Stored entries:

────────────────────

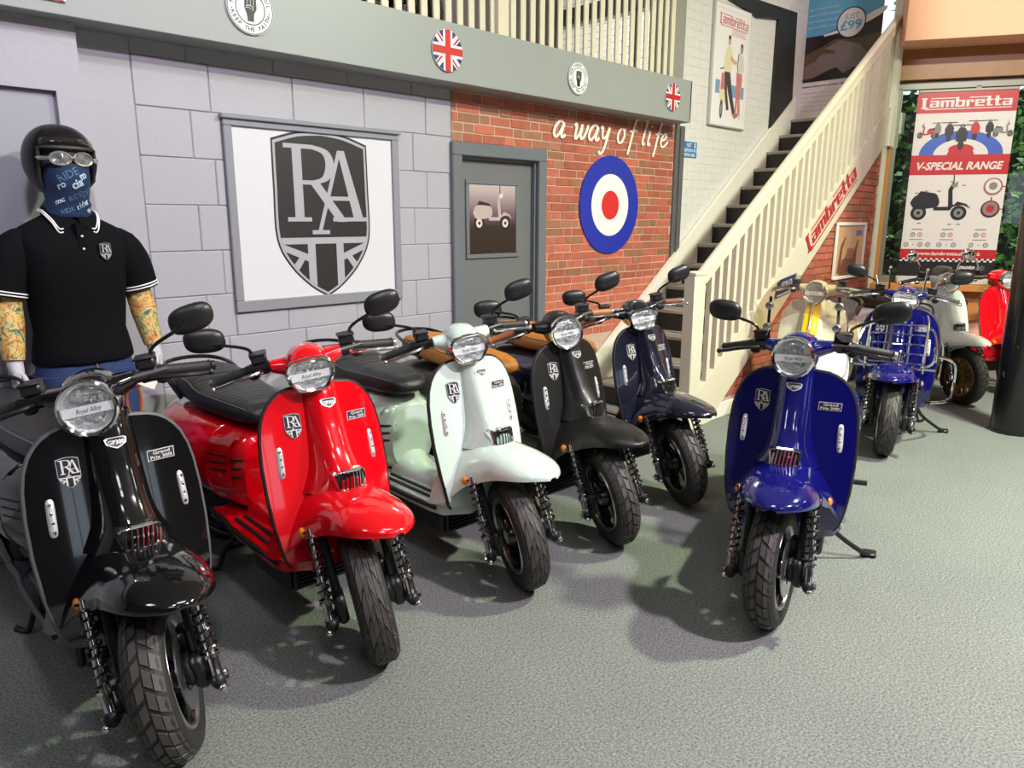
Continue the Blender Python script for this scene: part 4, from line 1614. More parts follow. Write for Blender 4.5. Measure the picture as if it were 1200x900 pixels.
    for s in (1, -1):
        for y in (.125, .165):
            obj('rubber_strip', g_mat_strip(s, y), BLACKP, fl, key='mat%d%g' % (s, y))
        obj('rubber_edge', g_mat_edge(s), sp.get('trim', BLACKP), fl, key='mate%d' % s)
    se = obj('seat', g_seat, sp['seat'], r, key='seat', smooth=50)
    obj('seat_piping', g_piping, sp.get('piping', mat('seat_piping', (.10, .10, .10), .5)), se, key='piping')
    obj('engine', g_engine, DARKM, r, key='engine', smooth=30)
    obj('radiator', g_radiator, BLACKP, r, key='radiator', smooth=30)
    ex = obj('exhaust', g_exhaust, BLACKM, r, key='exhaust')
    obj('exhaust_guard', g_guard, CHROME, ex, key='guard')
    rr = obj('rear_mudguard', g_rear, BLACKP, r, key='rear')
    obj('tail_lamp', g_taillight, mat('red_lens', (.5, .01, .01), .15, coat=.5), r, key='tail')
    obj('grab_rail', g_rail, BLACKM, r, key='rail')
    if sp.get('sidestand'):
        obj('side_stand', g_sidestand, BLACKP, r, key='sstand')
    obj('centre_stand', g_stand, BLACKP, r, key='stand')
    return r, S


PAINT = lambda n, c, rough=.14, coat=1.0, metal=0.0: mat(n, c, rough, metal, coat)
BLACKPAINT = PAINT('gloss_black_paint', (.004, .004, .005), .10)
REDPAINT = PAINT('gloss_red_paint', srgb(212, 6, 22), .12)
MINTPAINT = PAINT('pale_mint_paint', srgb(204, 224, 212), .14)
MATTEPAINT = mat('matt_black_paint', srgb(22, 21, 20), .38, .2, coat=.1)
NAVYPAINT = PAINT('dark_metallic_blue_paint', srgb(36, 38, 58), .18, 1.0, .55)
BLUEPAINT = PAINT('gloss_royal_blue_paint', srgb(13, 15, 92), .09)
WHITEPAINT = PAINT('white_paint', srgb(222, 226, 226), .16)
CREAMPAINT = PAINT('cream_paint', srgb(222, 222, 190), .2)
LEATHERB = mat('black_seat_vinyl', (.018, .019, .021), .42, bump=.15, bscale=260)
LEATHERT = mat('tan_seat_vinyl', srgb(178, 112, 40), .5, bump=.15, bscale=260)
LEATHERG = mat('grey_seat_vinyl', srgb(190, 188, 178), .5, bump=.15, bscale=260)
TANGRIP = mat('tan_grip', srgb(160, 100, 58), .5)
BROWNGRIP = mat('brown_grip', srgb(112, 66, 46), .5)
REDBLACK = mat('dark_edging', srgb(40, 16, 18), .4)
ALU = mat('polished_lever', (.72, .72, .73), .22, 1.0)
GROW = 'scooters in a row along the painted wall'

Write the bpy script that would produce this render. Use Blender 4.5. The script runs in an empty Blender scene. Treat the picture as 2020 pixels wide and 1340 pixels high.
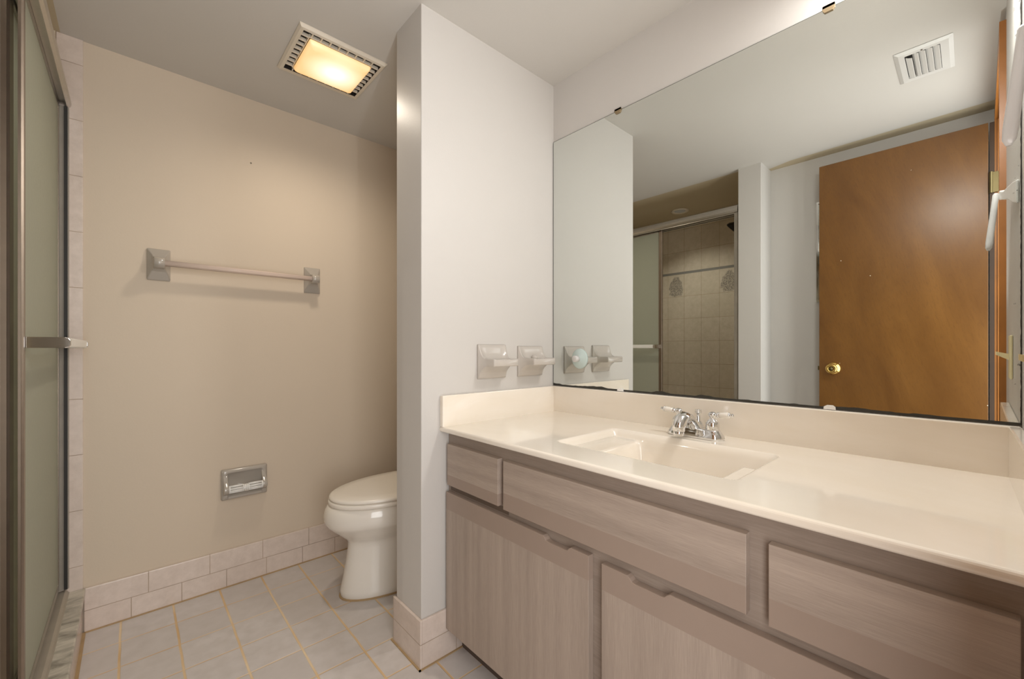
import bpy, bmesh, math, random
from mathutils import Vector, Matrix
random.seed(4)
sc = bpy.context.scene
col = sc.collection

# ------------------------------------------------------------------ camera
H = 2.13                                   # ceiling height
A, B, B2, C, PX, E = 1.2917, 1.2118, 1.385, 2.2042, .6735, -.0725
cam_d = bpy.data.cameras.new('camera')
cam = bpy.data.objects.new('camera', cam_d)
col.objects.link(cam)
cam.location = (0, 0, 1.0221)
cam.rotation_euler = (math.radians(90), 0, -math.radians(43.605))
cam_d.sensor_width = 36
cam_d.lens = 36 * 825.87 / 2020
cam_d.shift_x = -35.36 / 2020
cam_d.shift_y = 17.92 / 2020
cam_d.clip_start = .005
sc.camera = cam

# ------------------------------------------------------------------ world, light, exposure
w = bpy.data.worlds.new('world'); sc.world = w; w.use_nodes = True
w.node_tree.nodes['Background'].inputs[0].default_value = (.93, .96, 1, 1)
w.node_tree.nodes['Background'].inputs[1].default_value = .6

def area_light(name, loc, target, sx, sy, power, colr):
    d = bpy.data.lights.new(name, 'AREA'); d.shape = 'RECTANGLE'; d.size = sx; d.size_y = sy
    d.energy = power; d.color = colr
    o = bpy.data.objects.new(name, d); col.objects.link(o); o.location = loc
    o.rotation_euler = (Vector(target) - Vector(loc)).to_track_quat('-Z', 'Y').to_euler()
    return o
# daylight of the bedroom behind the photographer, coming in through the open doorway
area_light('doorway_daylight', (.12, -.205, 1.10), (.16, 1.2, 1.08), .62, 1.75, 14.5, (1, .985, .965))
# the light bar on the mirror wall, above the mirror and just past the right edge of the picture
area_light('vanity_light_bar', (1.18, .04, 2.0), (.62, .34, .76), .22, .09, 6.6, (1, .975, .94))
# the photographer's flash, bounced off the ceiling
d = bpy.data.lights.new('bounce_flash', 'SPOT'); d.energy = 14; d.spot_size = math.radians(130); d.spot_blend = 1
d.shadow_soft_size = 0; d.color = (1, .985, .965)
o = bpy.data.objects.new('bounce_flash', d); col.objects.link(o); o.location = (.38, .06, .98)
o.rotation_euler = (Vector((.66, .52, 2.13)) - Vector(o.location)).to_track_quat('-Z', 'Y').to_euler()

vs = sc.view_settings
vs.view_transform = 'Standard'; vs.look = 'None'; vs.gamma = 1; vs.use_curve_mapping = False
vs.exposure = 0.20
cy = sc.cycles
cy.use_denoising = True
cy.max_bounces = 14; cy.diffuse_bounces = 6; cy.glossy_bounces = 6; cy.transmission_bounces = 10; cy.transparent_max_bounces = 12
cy.sample_clamp_indirect = 6
cy.caustics_refractive = False

# ------------------------------------------------------------------ material helpers
def lin(r, g, b):
    f = lambda c: (c / 255) / 12.92 if c / 255 <= .04045 else ((c / 255 + .055) / 1.055) ** 2.4
    return (f(r), f(g), f(b), 1)

class NT:
    """small node-tree writer"""
    def __init__(s, name):
        s.m = bpy.data.materials.new(name); s.m.use_nodes = True
        s.t = s.m.node_tree; s.p = s.t.nodes['Principled BSDF']
        s._c = None
    def n(s, kind, **kw):
        x = s.t.nodes.new(kind)
        for k, v in kw.items(): setattr(x, k, v)
        return x
    def l(s, a, b): s.t.links.new(a, b)
    def coord(s):
        if s._c is None: s._c = s.n('ShaderNodeTexCoord').outputs['Object']
        return s._c
    def sep(s):
        x = s.n('ShaderNodeSeparateXYZ'); s.l(s.coord(), x.inputs[0]); return x.outputs
    def put(s, sock, v):
        if hasattr(v, 'is_output') or isinstance(v, bpy.types.NodeSocket): s.l(v, sock)
        else: sock.default_value = v
    def math(s, op, a, b=0.0, c=None):
        x = s.n('ShaderNodeMath', operation=op); s.put(x.inputs[0], a); s.put(x.inputs[1], b)
        if c is not None: s.put(x.inputs[2], c)
        return x.outputs[0]
    def ramp(s, v, lo, hi, a=0., b=1.):
        x = s.n('ShaderNodeMapRange'); x.clamp = True
        s.put(x.inputs[0], v); x.inputs[1].default_value = lo; x.inputs[2].default_value = hi
        x.inputs[3].default_value = a; x.inputs[4].default_value = b
        return x.outputs[0]
    def mix(s, f, a, b):
        x = s.n('ShaderNodeMix', data_type='RGBA'); s.put(x.inputs[0], f); s.put(x.inputs[6], a); s.put(x.inputs[7], b)
        return x.outputs[2]
    def noise(s, scale=5., detail=3., vec=None, stretch=None, rough=.5, dist=0.):
        v = vec or s.coord()
        if stretch:
            mp = s.n('ShaderNodeMapping'); mp.inputs['Scale'].default_value = stretch; s.l(v, mp.inputs[0]); v = mp.outputs[0]
        x = s.n('ShaderNodeTexNoise'); s.l(v, x.inputs['Vector'])
        x.inputs['Scale'].default_value = scale; x.inputs['Detail'].default_value = detail
        x.inputs['Roughness'].default_value = rough; x.inputs['Distortion'].default_value = dist
        return x.outputs['Fac']
    def joint(s, u, period, off, width):
        """1 on the grout lines of a run of tiles along u"""
        dd = s.math('PINGPONG', s.math('SUBTRACT', u, off), period / 2)
        return s.ramp(dd, width * .35, width * .65, 1, 0)
    def cell(s, *us):
        x = s.n('ShaderNodeCombineXYZ')
        for i, (u, period, off) in enumerate(us):
            s.l(s.math('FLOOR', s.math('DIVIDE', s.math('SUBTRACT', u, off), period)), x.inputs[i])
        wn = s.n('ShaderNodeTexWhiteNoise'); s.l(x.outputs[0], wn.inputs['Vector'])
        return wn.outputs['Value']
    def bump(s, hgt, strength=.2, dist=.002):
        x = s.n('ShaderNodeBump'); x.inputs['Strength'].default_value = strength; x.inputs['Distance'].default_value = dist
        s.l(hgt, x.inputs['Height']); s.l(x.outputs[0], s.p.inputs['Normal'])
    def set(s, **kw):
        for k, v in kw.items(): s.put(s.p.inputs[k.replace('_', ' ')], v)
        return s

def paint(name, rgb, rough=.45, bump=.12, var=.03, scale=160):
    m = NT(name); c = lin(*rgb)
    d = lin(*[max(0, v * (1 - var)) for v in rgb])
    m.set(Base_Color=m.mix(m.noise(2.2, 4), d, c), Roughness=rough)
    m.bump(m.noise(scale, 2), bump, .0015)
    m.p.inputs['Specular IOR Level'].default_value = .13
    return m.m
def plain(name, rgb, rough=.4, metal=0., coat=0., var=.04, scale=18., bump=0., **kw):
    m = NT(name); c = lin(*rgb); d = lin(*[v * (1 - var) for v in rgb])
    m.set(Base_Color=m.mix(m.noise(scale, 3), d, c), Roughness=rough, Metallic=metal)
    m.p.inputs['Coat Weight'].default_value = coat
    for k, v in kw.items(): m.p.inputs[k.replace('_', ' ')].default_value = v
    if bump: m.bump(m.noise(220, 2), bump, .001)
    return m.m

M = {}
M['wall_white'] = paint('white_wall_paint', (207, 203, 198), .42)
M['wall_cream'] = paint('cream_wall_paint', (212, 197, 178), .5)
M['ceiling_white'] = paint('white_ceiling_paint', (208, 204, 198), .5)
M['ceiling_shaded'] = paint('shade_toned_ceiling_paint', (196, 182, 155), .5)  # ceiling paint darkened in colour for the shade over shower and door recess
M['hall'] = paint('hall_paint', (215, 210, 202), .6)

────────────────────

__Exercise brief__
Give again, word for word, only the lines starting at the line with "Write the bpy" and ending at the line with "sc.camera = cam", keeping both end lines; pictures stay out.

__Response below__
Write the bpy script that would produce this render. Use Blender 4.5. The script runs in an empty Blender scene. Treat the picture as 2020 pixels wide and 1340 pixels high.
import bpy, bmesh, math, random
from mathutils import Vector, Matrix
random.seed(4)
sc = bpy.context.scene
col = sc.collection

# ------------------------------------------------------------------ camera
H = 2.13                                   # ceiling height
A, B, B2, C, PX, E = 1.2917, 1.2118, 1.385, 2.2042, .6735, -.0725
cam_d = bpy.data.cameras.new('camera')
cam = bpy.data.objects.new('camera', cam_d)
col.objects.link(cam)
cam.location = (0, 0, 1.0221)
cam.rotation_euler = (math.radians(90), 0, -math.radians(43.605))
cam_d.sensor_width = 36
cam_d.lens = 36 * 825.87 / 2020
cam_d.shift_x = -35.36 / 2020
cam_d.shift_y = 17.92 / 2020
cam_d.clip_start = .005
sc.camera = cam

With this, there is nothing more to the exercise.